The U.S. military kept trying to kill him even while the new governor of Herat, Ahmad Yusuf Nooristani, who replaced Anwari in early 2009, was trying to bring Yahya in from the cold.

“I tried a lot to get him to just stop fighting,” Nooristani said. “I told him ‘Look, we won’t bother you. Just lay down your arms. Think of yourself and your family.’ “

Yahya was the father of 12 sons, one of whom, Zekirya, was killed in August, at the age of 25.

In September, radio stations on Herat began broadcasting announcements that the U.S. forces and the Afghan government had placed a price on Yahya’s head — 5 million afghani (or $100,000) for information leading to his capture or death. Both the Afghan government and the U.S. forces denied placing the ad, but it ran for weeks nonetheless.

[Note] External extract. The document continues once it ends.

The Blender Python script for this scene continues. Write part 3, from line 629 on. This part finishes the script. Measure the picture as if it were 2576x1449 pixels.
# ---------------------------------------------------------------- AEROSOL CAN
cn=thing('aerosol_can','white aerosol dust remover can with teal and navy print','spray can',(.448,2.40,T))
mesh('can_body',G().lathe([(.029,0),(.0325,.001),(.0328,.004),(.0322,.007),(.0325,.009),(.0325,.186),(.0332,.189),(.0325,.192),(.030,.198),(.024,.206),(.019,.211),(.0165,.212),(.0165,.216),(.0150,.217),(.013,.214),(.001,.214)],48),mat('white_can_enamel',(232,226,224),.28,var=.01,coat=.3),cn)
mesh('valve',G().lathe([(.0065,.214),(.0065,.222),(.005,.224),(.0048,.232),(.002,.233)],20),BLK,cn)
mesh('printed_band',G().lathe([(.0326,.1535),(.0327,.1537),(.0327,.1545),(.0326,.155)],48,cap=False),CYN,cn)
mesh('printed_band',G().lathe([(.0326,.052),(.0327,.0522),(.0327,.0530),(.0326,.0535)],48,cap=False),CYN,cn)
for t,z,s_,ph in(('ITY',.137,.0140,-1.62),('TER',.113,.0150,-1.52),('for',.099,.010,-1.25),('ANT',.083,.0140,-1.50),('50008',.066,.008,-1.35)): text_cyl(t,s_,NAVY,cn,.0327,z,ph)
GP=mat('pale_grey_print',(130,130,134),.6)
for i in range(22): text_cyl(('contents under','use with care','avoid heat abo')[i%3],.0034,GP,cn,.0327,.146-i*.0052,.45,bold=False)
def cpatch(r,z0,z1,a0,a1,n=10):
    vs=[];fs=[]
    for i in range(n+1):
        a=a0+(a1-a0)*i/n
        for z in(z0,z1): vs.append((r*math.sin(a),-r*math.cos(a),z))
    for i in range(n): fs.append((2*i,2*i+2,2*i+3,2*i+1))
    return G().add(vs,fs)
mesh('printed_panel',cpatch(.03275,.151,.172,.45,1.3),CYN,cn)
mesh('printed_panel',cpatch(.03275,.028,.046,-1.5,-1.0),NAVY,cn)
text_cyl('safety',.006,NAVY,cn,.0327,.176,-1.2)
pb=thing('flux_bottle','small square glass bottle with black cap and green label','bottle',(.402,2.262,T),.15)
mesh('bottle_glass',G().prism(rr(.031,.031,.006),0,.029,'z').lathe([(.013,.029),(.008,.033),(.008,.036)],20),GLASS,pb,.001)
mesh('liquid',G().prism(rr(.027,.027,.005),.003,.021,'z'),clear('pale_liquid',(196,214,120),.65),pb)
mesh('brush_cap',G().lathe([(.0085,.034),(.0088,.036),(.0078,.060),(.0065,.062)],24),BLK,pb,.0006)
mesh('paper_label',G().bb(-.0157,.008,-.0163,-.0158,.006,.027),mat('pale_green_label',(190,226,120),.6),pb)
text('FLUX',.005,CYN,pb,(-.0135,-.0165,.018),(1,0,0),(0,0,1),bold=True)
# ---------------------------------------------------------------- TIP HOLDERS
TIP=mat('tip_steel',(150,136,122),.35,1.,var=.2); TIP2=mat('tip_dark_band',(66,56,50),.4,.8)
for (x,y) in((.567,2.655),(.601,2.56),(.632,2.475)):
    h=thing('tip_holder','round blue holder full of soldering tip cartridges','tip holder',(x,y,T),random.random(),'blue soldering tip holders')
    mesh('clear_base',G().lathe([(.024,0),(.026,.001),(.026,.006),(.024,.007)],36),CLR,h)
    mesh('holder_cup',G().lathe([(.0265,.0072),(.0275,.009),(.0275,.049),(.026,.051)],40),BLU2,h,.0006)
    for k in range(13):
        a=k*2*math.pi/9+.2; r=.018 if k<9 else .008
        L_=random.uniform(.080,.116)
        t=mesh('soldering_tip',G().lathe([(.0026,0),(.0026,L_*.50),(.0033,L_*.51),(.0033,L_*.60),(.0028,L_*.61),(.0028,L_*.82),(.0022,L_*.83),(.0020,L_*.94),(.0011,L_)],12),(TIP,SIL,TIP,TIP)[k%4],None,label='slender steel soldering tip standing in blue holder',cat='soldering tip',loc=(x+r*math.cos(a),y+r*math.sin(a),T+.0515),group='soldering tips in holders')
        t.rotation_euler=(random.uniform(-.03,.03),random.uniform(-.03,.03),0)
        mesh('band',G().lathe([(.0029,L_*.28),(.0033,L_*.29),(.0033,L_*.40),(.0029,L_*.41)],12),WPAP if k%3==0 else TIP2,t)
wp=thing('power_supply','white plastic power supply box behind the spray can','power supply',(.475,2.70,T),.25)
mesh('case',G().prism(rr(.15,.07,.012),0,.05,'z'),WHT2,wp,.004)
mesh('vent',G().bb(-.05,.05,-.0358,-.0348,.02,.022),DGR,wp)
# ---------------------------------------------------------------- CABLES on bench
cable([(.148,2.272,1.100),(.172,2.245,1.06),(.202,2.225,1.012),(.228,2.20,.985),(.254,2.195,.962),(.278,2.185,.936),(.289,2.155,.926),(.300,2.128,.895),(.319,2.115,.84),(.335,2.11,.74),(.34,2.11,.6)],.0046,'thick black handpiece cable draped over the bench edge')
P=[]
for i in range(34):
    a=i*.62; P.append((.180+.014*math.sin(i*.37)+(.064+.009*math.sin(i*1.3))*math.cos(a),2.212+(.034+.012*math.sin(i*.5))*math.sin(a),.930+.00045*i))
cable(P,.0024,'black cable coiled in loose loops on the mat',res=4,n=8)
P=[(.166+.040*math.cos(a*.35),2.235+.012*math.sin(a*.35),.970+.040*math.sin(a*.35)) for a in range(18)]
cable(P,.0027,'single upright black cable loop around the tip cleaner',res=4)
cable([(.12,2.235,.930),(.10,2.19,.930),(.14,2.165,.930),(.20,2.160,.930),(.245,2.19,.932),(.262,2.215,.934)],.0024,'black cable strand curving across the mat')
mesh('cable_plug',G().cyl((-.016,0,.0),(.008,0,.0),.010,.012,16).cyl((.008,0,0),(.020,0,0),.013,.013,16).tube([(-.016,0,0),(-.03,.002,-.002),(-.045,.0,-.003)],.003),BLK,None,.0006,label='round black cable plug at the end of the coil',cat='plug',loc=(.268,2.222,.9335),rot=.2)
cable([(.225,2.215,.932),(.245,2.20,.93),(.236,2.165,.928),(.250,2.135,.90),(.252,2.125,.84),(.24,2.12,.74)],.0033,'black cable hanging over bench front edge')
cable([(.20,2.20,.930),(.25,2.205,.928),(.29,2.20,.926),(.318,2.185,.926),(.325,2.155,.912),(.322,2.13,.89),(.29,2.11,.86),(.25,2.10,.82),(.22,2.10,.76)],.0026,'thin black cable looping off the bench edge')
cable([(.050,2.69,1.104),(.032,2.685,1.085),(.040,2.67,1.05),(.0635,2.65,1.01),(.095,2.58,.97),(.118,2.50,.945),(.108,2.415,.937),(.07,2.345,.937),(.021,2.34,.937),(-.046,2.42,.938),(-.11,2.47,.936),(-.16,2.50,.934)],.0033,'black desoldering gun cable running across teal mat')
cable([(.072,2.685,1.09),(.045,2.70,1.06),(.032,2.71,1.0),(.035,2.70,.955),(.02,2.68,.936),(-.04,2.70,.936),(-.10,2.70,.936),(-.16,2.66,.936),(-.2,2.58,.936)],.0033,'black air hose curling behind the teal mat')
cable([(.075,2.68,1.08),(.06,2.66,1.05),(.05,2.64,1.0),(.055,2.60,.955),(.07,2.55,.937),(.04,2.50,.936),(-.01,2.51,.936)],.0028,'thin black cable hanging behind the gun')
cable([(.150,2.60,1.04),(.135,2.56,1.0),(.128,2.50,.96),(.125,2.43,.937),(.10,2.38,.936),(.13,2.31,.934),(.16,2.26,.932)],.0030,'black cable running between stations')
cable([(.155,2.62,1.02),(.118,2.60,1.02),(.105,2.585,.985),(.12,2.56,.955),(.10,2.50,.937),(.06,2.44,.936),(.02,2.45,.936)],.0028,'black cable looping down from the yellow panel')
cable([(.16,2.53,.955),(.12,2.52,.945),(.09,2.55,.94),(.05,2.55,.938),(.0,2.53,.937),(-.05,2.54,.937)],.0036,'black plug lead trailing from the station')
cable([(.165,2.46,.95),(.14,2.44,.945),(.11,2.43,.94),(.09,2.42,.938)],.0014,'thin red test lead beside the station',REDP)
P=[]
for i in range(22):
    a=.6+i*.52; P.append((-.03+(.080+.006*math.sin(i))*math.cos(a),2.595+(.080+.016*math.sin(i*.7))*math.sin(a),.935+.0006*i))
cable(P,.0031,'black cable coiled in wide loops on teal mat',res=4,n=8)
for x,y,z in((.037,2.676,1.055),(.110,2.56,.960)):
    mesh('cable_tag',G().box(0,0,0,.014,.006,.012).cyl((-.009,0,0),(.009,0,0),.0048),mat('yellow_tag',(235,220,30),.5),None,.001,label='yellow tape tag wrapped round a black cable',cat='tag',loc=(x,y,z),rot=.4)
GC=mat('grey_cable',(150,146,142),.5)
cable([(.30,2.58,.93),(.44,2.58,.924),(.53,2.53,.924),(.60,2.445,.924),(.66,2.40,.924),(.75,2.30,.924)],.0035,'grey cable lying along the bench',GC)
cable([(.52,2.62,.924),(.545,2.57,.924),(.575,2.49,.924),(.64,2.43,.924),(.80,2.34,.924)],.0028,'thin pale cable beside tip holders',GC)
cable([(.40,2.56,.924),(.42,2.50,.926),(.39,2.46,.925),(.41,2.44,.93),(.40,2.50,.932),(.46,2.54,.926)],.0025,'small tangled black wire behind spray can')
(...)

Perhaps the announcement paid off. The U.S. forces will not say how they learned of Yahya’s whereabouts, in the mountains near Siyawooshan where he made his last stand.

On Thursday, Oct. 8, two helicopter gunships filled with U.S. and Afghan troops attacked Yahya’s base. There was fierce resistance, and Yahya, along with 22 of his men, was killed.

His 16-year-old son, Mohammad Akbar, was present during the battle.

“I carried my father on my shoulders and hid him, so the foreigners would not take his body,” he said.

A Kuchi woman in the area helped Akbar, wrapping the body in an old canvas and hid it in her tent. She also claimed the boy as her own when U.S. forces tried to arrest him.

One eyewitness described the exchange.

“This Kuchi woman screamed ‘where are you taking my son?’ and then the U.S. forces left him,” said the man, who did not want to give his name.

No one can predict what consequences the loss of Yahya will have for the security situation in Herat, which has been deteriorating rapidly. Capt. Mathias declined to speculate, but Brig. Gen. Rosario Castellano, ISAF commander for the Western Region, said that it would have a positive effect.

“(Yahya) was a very dangerous man,” he said.

Engineer Abdurrahman Salahi, a political analyst in Herat, while expressing regret at Yahya’s death, said that it was nevertheless necessary.

“If the government and foreign forces want to bring security to the province, they have to conduct these kinds of operations,” he said.

Others are not so sure.

“The government cannot guarantee that by killing this commander, security will improve,” said Ahmad Shah, 35, a resident of Herat. “There are many other groups fighting against the government in Gozara and other districts.”

For now, Yahya’s men vow to fight on.

“Until our last breath we will carry out Yahya’s wishes,” said one, who did not want to give his name. “That is, expelling the foreign forces from Afghanistan.”